Available data:
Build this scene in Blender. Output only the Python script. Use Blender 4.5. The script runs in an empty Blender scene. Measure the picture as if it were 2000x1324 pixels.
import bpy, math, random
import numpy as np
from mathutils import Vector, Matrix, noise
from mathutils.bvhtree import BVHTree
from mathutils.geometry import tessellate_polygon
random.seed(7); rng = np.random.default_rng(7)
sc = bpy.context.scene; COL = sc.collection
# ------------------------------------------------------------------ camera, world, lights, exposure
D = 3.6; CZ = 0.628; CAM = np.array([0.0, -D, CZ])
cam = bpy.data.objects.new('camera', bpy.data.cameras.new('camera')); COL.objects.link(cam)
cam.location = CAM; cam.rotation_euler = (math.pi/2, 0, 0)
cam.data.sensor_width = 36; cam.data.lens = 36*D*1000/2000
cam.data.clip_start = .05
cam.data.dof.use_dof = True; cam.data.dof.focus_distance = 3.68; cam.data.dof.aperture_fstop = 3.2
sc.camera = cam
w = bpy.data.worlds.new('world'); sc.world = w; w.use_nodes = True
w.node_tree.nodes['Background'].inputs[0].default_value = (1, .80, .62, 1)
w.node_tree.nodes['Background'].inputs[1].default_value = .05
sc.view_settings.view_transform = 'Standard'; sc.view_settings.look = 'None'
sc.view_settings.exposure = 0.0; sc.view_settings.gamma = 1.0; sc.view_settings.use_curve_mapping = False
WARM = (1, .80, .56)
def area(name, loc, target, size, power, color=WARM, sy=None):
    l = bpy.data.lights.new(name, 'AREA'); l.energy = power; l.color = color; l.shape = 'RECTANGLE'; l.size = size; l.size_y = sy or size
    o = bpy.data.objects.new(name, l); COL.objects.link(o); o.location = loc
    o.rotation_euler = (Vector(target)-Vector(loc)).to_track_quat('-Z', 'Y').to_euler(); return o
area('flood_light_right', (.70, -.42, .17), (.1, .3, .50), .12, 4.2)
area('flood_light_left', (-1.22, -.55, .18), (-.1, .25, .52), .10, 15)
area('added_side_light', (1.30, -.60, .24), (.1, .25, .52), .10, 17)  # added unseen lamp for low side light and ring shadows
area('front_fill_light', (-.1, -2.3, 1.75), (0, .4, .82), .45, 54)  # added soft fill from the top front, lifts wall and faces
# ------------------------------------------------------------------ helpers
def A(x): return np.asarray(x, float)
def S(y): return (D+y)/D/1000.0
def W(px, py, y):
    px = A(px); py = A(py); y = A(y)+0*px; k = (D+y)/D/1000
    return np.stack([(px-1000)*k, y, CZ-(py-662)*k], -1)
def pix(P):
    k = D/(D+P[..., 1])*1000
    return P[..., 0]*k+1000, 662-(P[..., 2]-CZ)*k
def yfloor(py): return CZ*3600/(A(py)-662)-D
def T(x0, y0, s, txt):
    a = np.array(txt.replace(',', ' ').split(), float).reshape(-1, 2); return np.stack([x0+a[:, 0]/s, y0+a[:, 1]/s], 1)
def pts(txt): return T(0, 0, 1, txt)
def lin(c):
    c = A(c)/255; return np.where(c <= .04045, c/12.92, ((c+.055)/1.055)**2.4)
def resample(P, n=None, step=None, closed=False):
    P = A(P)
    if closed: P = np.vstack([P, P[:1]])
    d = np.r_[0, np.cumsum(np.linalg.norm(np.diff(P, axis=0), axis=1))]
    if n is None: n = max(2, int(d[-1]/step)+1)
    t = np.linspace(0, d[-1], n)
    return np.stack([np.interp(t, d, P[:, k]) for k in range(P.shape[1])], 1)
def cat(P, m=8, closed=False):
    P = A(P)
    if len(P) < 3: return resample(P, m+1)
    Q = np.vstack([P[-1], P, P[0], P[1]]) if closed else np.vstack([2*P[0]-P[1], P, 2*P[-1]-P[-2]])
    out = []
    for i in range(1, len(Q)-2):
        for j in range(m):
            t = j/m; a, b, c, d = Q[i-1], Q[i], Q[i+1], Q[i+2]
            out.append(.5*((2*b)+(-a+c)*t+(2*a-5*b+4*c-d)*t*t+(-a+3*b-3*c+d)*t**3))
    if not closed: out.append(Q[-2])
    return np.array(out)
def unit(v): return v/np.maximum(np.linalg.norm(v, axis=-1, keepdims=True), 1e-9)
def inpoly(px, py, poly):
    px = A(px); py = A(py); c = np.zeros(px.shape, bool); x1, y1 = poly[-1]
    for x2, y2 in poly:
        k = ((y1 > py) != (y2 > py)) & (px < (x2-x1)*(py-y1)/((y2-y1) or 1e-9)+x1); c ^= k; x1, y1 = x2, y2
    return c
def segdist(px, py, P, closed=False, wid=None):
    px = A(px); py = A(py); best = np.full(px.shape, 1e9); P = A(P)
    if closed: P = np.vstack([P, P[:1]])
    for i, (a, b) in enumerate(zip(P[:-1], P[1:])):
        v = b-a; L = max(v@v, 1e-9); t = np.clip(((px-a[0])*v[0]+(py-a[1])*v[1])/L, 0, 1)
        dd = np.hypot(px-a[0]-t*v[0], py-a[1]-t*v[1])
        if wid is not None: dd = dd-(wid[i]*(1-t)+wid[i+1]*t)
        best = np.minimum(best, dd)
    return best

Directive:
Retype the data exactly as given.

Result of this task:
Build this scene in Blender. Output only the Python script. Use Blender 4.5. The script runs in an empty Blender scene. Measure the picture as if it were 2000x1324 pixels.
import bpy, math, random
import numpy as np
from mathutils import Vector, Matrix, noise
from mathutils.bvhtree import BVHTree
from mathutils.geometry import tessellate_polygon
random.seed(7); rng = np.random.default_rng(7)
sc = bpy.context.scene; COL = sc.collection
# ------------------------------------------------------------------ camera, world, lights, exposure
D = 3.6; CZ = 0.628; CAM = np.array([0.0, -D, CZ])
cam = bpy.data.objects.new('camera', bpy.data.cameras.new('camera')); COL.objects.link(cam)
cam.location = CAM; cam.rotation_euler = (math.pi/2, 0, 0)
cam.data.sensor_width = 36; cam.data.lens = 36*D*1000/2000
cam.data.clip_start = .05
cam.data.dof.use_dof = True; cam.data.dof.focus_distance = 3.68; cam.data.dof.aperture_fstop = 3.2
sc.camera = cam
w = bpy.data.worlds.new('world'); sc.world = w; w.use_nodes = True
w.node_tree.nodes['Background'].inputs[0].default_value = (1, .80, .62, 1)
w.node_tree.nodes['Background'].inputs[1].default_value = .05
sc.view_settings.view_transform = 'Standard'; sc.view_settings.look = 'None'
sc.view_settings.exposure = 0.0; sc.view_settings.gamma = 1.0; sc.view_settings.use_curve_mapping = False
WARM = (1, .80, .56)
def area(name, loc, target, size, power, color=WARM, sy=None):
    l = bpy.data.lights.new(name, 'AREA'); l.energy = power; l.color = color; l.shape = 'RECTANGLE'; l.size = size; l.size_y = sy or size
    o = bpy.data.objects.new(name, l); COL.objects.link(o); o.location = loc
    o.rotation_euler = (Vector(target)-Vector(loc)).to_track_quat('-Z', 'Y').to_euler(); return o
area('flood_light_right', (.70, -.42, .17), (.1, .3, .50), .12, 4.2)
area('flood_light_left', (-1.22, -.55, .18), (-.1, .25, .52), .10, 15)
area('added_side_light', (1.30, -.60, .24), (.1, .25, .52), .10, 17)  # added unseen lamp for low side light and ring shadows
area('front_fill_light', (-.1, -2.3, 1.75), (0, .4, .82), .45, 54)  # added soft fill from the top front, lifts wall and faces
# ------------------------------------------------------------------ helpers
def A(x): return np.asarray(x, float)
def S(y): return (D+y)/D/1000.0
def W(px, py, y):
    px = A(px); py = A(py); y = A(y)+0*px; k = (D+y)/D/1000
    return np.stack([(px-1000)*k, y, CZ-(py-662)*k], -1)
def pix(P):
    k = D/(D+P[..., 1])*1000
    return P[..., 0]*k+1000, 662-(P[..., 2]-CZ)*k
def yfloor(py): return CZ*3600/(A(py)-662)-D
def T(x0, y0, s, txt):
    a = np.array(txt.replace(',', ' ').split(), float).reshape(-1, 2); return np.stack([x0+a[:, 0]/s, y0+a[:, 1]/s], 1)
def pts(txt): return T(0, 0, 1, txt)
def lin(c):
    c = A(c)/255; return np.where(c <= .04045, c/12.92, ((c+.055)/1.055)**2.4)
def resample(P, n=None, step=None, closed=False):
    P = A(P)
    if closed: P = np.vstack([P, P[:1]])
    d = np.r_[0, np.cumsum(np.linalg.norm(np.diff(P, axis=0), axis=1))]
    if n is None: n = max(2, int(d[-1]/step)+1)
    t = np.linspace(0, d[-1], n)
    return np.stack([np.interp(t, d, P[:, k]) for k in range(P.shape[1])], 1)
def cat(P, m=8, closed=False):
    P = A(P)
    if len(P) < 3: return resample(P, m+1)
    Q = np.vstack([P[-1], P, P[0], P[1]]) if closed else np.vstack([2*P[0]-P[1], P, 2*P[-1]-P[-2]])
    out = []
    for i in range(1, len(Q)-2):
        for j in range(m):
            t = j/m; a, b, c, d = Q[i-1], Q[i], Q[i+1], Q[i+2]
            out.append(.5*((2*b)+(-a+c)*t+(2*a-5*b+4*c-d)*t*t+(-a+3*b-3*c+d)*t**3))
    if not closed: out.append(Q[-2])
    return np.array(out)
def unit(v): return v/np.maximum(np.linalg.norm(v, axis=-1, keepdims=True), 1e-9)
def inpoly(px, py, poly):
    px = A(px); py = A(py); c = np.zeros(px.shape, bool); x1, y1 = poly[-1]
    for x2, y2 in poly:
        k = ((y1 > py) != (y2 > py)) & (px < (x2-x1)*(py-y1)/((y2-y1) or 1e-9)+x1); c ^= k; x1, y1 = x2, y2
    return c
def segdist(px, py, P, closed=False, wid=None):
    px = A(px); py = A(py); best = np.full(px.shape, 1e9); P = A(P)
    if closed: P = np.vstack([P, P[:1]])
    for i, (a, b) in enumerate(zip(P[:-1], P[1:])):
        v = b-a; L = max(v@v, 1e-9); t = np.clip(((px-a[0])*v[0]+(py-a[1])*v[1])/L, 0, 1)
        dd = np.hypot(px-a[0]-t*v[0], py-a[1]-t*v[1])
        if wid is not None: dd = dd-(wid[i]*(1-t)+wid[i+1]*t)
        best = np.minimum(best, dd)
    return best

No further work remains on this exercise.